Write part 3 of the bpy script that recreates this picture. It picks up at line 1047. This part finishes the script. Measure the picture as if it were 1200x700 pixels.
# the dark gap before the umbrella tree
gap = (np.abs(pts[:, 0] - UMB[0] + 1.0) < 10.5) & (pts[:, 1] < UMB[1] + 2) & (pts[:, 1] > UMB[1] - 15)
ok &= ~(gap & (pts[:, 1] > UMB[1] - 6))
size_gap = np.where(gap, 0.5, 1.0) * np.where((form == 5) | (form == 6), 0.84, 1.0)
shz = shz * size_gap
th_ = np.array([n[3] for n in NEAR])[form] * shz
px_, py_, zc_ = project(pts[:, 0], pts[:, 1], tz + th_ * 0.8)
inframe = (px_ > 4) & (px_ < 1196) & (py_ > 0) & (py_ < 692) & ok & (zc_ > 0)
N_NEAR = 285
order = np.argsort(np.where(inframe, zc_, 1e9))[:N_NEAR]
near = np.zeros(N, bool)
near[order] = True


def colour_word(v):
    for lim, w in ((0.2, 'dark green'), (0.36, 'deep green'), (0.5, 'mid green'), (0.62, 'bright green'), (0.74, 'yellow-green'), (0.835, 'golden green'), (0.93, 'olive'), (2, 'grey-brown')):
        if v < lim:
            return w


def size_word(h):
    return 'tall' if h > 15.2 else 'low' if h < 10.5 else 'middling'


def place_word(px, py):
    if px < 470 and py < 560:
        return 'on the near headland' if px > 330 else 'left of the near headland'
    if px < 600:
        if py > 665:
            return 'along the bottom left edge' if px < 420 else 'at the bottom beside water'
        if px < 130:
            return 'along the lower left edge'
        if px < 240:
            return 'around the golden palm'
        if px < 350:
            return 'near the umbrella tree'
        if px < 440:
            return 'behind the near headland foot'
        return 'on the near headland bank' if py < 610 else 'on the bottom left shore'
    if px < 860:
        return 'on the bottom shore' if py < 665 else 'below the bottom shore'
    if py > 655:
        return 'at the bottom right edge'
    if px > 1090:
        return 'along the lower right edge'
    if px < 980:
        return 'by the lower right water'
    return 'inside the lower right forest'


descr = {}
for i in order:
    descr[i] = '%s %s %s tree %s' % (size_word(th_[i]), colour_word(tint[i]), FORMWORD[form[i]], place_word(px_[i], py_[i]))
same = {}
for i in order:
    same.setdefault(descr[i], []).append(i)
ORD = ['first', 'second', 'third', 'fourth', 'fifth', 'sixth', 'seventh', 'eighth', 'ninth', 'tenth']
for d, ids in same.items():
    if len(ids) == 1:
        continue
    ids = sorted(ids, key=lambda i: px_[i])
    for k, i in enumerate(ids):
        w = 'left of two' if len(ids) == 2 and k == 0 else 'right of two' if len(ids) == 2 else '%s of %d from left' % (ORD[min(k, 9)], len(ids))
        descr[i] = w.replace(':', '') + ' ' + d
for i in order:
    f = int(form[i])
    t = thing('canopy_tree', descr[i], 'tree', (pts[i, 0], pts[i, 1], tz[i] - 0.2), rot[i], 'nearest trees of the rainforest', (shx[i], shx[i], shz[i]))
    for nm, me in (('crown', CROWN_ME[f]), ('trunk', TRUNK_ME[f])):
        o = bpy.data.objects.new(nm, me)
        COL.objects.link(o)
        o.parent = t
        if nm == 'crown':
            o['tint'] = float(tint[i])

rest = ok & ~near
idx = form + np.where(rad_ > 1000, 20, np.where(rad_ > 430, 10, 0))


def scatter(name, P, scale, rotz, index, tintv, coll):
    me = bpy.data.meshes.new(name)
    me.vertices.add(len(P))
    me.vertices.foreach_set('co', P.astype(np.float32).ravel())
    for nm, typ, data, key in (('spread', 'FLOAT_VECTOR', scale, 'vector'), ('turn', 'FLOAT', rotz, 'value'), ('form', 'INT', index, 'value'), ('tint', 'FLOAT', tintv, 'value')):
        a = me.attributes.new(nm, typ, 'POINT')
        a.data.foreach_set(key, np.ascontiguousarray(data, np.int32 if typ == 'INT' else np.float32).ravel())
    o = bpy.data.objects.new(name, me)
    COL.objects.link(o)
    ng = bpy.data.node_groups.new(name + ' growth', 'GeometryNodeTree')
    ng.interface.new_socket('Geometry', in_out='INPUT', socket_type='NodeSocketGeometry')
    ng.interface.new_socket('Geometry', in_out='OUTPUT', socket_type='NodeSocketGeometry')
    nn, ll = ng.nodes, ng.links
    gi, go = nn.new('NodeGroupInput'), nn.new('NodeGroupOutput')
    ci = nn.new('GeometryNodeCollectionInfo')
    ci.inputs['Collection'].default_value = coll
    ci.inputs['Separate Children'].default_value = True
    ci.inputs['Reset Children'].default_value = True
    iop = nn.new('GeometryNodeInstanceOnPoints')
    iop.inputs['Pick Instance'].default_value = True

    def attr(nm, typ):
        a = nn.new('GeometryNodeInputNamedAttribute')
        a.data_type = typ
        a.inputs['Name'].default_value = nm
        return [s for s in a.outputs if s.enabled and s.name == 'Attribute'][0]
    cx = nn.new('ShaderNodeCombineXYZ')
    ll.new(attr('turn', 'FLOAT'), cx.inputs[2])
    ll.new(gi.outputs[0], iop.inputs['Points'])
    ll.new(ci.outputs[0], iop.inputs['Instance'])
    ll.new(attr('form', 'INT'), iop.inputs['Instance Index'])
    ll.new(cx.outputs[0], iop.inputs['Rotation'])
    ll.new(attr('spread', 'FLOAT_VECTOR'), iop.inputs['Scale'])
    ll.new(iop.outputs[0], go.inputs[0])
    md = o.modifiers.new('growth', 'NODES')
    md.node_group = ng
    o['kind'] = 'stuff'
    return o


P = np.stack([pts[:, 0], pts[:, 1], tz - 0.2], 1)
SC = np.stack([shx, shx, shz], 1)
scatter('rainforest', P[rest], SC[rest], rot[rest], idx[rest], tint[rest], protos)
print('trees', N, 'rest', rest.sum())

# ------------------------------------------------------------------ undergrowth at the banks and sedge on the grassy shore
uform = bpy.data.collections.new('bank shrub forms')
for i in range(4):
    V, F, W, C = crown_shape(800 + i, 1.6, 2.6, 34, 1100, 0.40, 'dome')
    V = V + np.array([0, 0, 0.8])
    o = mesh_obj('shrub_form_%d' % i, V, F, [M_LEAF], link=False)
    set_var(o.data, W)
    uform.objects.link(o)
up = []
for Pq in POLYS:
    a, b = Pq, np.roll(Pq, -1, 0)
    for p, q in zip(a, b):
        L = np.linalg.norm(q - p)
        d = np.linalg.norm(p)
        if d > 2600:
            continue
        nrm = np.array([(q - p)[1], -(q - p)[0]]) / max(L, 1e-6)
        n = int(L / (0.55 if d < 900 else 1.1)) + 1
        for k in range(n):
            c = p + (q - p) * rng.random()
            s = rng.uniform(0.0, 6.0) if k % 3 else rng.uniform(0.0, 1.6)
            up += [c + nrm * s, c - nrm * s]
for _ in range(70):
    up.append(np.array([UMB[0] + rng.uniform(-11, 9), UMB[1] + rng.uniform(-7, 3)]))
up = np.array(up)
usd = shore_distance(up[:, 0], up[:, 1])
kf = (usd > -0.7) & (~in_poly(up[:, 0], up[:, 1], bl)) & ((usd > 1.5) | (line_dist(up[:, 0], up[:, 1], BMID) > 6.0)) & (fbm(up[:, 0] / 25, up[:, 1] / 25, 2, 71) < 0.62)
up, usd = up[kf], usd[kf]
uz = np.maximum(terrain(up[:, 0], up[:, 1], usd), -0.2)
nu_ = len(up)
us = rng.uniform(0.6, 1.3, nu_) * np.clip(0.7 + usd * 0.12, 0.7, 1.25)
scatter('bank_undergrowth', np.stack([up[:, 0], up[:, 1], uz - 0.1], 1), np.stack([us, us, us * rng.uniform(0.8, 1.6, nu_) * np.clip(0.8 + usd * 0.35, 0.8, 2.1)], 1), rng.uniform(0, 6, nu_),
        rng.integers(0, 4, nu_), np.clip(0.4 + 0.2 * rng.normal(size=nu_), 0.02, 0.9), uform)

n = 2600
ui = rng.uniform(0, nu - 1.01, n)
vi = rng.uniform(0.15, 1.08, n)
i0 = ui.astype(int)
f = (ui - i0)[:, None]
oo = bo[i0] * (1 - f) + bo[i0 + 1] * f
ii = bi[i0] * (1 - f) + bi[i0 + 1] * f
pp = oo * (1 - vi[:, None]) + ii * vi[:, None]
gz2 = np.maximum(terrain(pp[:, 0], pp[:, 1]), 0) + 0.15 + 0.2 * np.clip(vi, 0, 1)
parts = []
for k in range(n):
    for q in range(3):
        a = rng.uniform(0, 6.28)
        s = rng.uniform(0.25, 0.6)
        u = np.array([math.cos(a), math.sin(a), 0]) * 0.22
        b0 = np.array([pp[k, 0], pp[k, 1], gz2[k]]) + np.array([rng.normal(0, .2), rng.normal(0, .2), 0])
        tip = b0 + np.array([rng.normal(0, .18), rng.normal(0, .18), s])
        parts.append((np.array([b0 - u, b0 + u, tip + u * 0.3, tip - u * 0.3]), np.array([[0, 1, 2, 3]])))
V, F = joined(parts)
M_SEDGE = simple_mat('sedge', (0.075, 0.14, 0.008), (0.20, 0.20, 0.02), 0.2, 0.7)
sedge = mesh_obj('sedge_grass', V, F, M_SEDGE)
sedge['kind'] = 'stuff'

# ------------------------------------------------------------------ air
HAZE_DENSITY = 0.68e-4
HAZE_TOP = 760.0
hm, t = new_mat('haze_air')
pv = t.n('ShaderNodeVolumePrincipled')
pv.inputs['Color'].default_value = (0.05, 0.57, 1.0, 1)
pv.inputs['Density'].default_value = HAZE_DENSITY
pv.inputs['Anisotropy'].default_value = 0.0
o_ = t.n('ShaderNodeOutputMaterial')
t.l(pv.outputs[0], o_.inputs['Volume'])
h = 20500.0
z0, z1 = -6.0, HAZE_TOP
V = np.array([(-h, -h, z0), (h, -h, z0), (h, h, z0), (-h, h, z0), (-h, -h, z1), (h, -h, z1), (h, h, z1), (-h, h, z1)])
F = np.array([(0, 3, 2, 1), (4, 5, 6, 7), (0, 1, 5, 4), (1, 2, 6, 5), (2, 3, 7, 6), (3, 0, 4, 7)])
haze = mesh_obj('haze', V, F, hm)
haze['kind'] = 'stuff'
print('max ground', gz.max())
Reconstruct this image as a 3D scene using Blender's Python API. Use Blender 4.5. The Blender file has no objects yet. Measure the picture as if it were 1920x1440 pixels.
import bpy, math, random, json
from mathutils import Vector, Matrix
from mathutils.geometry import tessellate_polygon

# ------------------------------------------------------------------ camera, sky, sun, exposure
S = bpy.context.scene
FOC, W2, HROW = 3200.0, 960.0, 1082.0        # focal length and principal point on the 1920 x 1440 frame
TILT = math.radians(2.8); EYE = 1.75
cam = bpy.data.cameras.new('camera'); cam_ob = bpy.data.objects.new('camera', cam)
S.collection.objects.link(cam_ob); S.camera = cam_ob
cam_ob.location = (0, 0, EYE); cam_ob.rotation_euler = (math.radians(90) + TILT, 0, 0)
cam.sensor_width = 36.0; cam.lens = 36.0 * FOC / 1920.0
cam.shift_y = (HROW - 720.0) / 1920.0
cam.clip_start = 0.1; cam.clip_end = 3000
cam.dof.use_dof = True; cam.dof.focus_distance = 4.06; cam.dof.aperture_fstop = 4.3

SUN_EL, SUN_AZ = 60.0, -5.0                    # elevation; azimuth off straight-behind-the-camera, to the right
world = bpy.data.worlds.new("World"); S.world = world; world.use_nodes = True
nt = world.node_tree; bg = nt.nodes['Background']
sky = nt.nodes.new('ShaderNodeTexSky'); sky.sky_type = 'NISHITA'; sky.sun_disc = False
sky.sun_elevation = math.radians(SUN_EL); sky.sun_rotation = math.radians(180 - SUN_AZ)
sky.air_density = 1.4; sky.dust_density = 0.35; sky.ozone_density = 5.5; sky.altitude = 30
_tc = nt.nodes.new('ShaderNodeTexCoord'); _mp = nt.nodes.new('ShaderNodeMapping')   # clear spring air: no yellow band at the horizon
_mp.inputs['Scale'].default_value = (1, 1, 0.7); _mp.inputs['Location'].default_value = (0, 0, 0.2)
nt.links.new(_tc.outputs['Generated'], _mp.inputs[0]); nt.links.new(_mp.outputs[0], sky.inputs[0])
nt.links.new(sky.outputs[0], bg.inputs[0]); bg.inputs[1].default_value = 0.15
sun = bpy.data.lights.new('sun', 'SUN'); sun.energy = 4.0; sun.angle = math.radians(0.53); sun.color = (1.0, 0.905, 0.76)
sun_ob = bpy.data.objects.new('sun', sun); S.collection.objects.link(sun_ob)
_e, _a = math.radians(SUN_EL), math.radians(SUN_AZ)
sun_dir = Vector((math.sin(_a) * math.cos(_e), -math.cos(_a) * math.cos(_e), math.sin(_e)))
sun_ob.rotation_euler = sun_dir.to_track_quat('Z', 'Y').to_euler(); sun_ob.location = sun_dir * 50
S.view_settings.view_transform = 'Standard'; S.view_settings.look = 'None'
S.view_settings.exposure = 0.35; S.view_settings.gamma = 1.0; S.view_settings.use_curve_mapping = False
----
◆ WRITTEN PROBLEM
Quote the records from their first line to the line with "near[order] = True", inclusive, without adding or dropping anything.

◆ THE RESULT
Write part 3 of the bpy script that recreates this picture. It picks up at line 1047. This part finishes the script. Measure the picture as if it were 1200x700 pixels.
# the dark gap before the umbrella tree
gap = (np.abs(pts[:, 0] - UMB[0] + 1.0) < 10.5) & (pts[:, 1] < UMB[1] + 2) & (pts[:, 1] > UMB[1] - 15)
ok &= ~(gap & (pts[:, 1] > UMB[1] - 6))
size_gap = np.where(gap, 0.5, 1.0) * np.where((form == 5) | (form == 6), 0.84, 1.0)
shz = shz * size_gap
th_ = np.array([n[3] for n in NEAR])[form] * shz
px_, py_, zc_ = project(pts[:, 0], pts[:, 1], tz + th_ * 0.8)
inframe = (px_ > 4) & (px_ < 1196) & (py_ > 0) & (py_ < 692) & ok & (zc_ > 0)
N_NEAR = 285
order = np.argsort(np.where(inframe, zc_, 1e9))[:N_NEAR]
near = np.zeros(N, bool)
near[order] = True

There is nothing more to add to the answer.